— BEGIN —

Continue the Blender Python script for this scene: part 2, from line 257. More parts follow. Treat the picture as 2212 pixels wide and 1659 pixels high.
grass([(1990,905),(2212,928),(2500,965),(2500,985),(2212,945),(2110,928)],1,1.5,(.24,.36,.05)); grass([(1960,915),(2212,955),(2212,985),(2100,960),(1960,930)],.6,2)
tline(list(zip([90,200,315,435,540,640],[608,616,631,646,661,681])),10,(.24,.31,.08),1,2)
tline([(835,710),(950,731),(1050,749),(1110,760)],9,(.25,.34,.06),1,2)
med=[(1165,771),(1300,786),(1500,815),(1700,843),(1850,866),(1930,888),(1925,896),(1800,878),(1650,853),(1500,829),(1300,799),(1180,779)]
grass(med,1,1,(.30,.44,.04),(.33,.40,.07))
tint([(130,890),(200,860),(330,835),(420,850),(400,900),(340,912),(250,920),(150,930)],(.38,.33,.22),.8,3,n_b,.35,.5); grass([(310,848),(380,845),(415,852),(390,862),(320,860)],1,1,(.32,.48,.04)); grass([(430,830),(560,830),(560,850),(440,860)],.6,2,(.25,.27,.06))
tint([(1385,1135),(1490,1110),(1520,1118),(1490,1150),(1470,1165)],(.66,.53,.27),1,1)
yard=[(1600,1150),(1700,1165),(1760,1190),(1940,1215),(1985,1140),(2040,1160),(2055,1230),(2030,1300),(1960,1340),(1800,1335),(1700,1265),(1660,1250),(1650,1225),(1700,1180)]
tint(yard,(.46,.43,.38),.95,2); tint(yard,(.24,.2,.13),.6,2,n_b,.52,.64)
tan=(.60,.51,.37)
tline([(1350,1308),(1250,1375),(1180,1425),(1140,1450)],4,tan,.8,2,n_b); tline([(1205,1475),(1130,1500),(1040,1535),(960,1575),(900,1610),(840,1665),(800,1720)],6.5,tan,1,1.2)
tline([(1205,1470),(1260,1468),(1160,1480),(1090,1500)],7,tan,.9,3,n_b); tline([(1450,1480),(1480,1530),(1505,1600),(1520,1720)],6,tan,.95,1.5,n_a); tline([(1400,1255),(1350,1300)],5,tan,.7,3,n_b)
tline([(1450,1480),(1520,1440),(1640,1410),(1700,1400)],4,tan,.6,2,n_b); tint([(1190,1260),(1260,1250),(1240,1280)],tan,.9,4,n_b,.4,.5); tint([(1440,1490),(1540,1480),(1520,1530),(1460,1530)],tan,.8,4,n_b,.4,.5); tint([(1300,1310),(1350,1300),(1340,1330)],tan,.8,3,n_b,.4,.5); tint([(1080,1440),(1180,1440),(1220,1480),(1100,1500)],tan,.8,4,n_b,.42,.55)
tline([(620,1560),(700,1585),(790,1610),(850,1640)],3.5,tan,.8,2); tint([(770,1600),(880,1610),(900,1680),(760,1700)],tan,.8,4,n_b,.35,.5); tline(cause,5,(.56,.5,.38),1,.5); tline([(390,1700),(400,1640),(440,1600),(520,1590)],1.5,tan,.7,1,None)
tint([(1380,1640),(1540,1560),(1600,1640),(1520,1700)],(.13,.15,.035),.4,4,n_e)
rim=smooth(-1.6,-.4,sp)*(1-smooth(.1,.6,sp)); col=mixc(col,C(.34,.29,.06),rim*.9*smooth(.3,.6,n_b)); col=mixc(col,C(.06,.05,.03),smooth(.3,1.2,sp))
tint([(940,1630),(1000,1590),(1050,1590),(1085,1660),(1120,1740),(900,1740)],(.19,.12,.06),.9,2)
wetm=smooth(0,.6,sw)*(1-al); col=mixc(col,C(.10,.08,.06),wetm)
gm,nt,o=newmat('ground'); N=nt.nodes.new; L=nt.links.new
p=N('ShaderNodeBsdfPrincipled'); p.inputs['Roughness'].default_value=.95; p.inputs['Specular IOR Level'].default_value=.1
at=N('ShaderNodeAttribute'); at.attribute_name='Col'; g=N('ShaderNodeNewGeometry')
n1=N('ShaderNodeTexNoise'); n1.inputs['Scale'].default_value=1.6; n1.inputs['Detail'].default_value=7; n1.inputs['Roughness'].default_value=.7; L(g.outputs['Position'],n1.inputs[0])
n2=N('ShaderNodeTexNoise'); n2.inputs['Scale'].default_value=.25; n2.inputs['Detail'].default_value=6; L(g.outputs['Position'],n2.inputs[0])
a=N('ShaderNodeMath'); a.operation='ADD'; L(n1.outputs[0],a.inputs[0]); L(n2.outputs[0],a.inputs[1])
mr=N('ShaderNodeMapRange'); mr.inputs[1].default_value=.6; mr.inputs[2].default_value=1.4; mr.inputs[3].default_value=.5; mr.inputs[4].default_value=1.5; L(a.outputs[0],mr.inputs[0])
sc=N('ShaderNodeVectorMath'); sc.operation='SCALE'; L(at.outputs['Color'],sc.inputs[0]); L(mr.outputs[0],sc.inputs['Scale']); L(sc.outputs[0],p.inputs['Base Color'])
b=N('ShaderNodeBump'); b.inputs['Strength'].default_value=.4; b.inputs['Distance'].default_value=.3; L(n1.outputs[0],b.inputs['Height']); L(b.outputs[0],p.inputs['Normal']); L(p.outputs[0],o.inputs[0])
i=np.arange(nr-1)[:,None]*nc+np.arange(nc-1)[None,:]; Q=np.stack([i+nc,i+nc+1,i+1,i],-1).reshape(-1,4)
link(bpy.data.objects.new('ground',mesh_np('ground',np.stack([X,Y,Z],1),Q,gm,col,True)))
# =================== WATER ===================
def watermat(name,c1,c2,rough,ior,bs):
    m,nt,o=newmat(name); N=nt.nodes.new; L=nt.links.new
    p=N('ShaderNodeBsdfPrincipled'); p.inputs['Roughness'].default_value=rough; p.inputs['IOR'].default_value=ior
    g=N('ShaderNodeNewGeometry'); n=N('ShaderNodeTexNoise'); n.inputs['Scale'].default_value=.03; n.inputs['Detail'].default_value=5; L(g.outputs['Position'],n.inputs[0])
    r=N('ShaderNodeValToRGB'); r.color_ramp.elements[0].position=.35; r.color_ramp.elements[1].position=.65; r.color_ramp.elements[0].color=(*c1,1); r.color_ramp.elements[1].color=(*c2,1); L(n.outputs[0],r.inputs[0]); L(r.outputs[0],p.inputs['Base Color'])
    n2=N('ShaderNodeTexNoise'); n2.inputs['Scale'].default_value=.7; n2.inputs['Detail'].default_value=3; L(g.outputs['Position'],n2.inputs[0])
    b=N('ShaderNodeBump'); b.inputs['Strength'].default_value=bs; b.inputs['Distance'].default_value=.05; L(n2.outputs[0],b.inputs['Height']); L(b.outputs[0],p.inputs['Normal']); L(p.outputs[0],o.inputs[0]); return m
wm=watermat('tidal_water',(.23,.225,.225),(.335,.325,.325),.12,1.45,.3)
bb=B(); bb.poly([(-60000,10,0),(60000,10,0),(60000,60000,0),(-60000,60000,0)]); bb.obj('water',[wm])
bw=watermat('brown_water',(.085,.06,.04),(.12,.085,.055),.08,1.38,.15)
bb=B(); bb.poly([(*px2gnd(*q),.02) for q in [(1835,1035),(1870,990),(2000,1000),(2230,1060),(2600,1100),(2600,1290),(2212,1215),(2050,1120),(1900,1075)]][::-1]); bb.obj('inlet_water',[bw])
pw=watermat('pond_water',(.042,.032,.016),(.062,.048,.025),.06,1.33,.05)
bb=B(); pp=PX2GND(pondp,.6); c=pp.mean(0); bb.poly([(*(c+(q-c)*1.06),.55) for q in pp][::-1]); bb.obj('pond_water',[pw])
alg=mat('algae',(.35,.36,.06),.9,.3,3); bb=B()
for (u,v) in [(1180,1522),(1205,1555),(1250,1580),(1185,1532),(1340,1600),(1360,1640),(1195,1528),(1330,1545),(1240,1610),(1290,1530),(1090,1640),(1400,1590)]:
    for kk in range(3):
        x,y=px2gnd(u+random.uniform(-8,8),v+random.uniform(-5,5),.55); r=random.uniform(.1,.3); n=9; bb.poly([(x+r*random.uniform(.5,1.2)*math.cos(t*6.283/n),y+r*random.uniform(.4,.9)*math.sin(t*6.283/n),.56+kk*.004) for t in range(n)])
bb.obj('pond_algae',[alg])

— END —

§ **Work required**: Pick out all lines from the data above in which the word "stack" appears.

§ **Exercise result**:
i=np.arange(nr-1)[:,None]*nc+np.arange(nc-1)[None,:]; Q=np.stack([i+nc,i+nc+1,i+1,i],-1).reshape(-1,4)
link(bpy.data.objects.new('ground',mesh_np('ground',np.stack([X,Y,Z],1),Q,gm,col,True)))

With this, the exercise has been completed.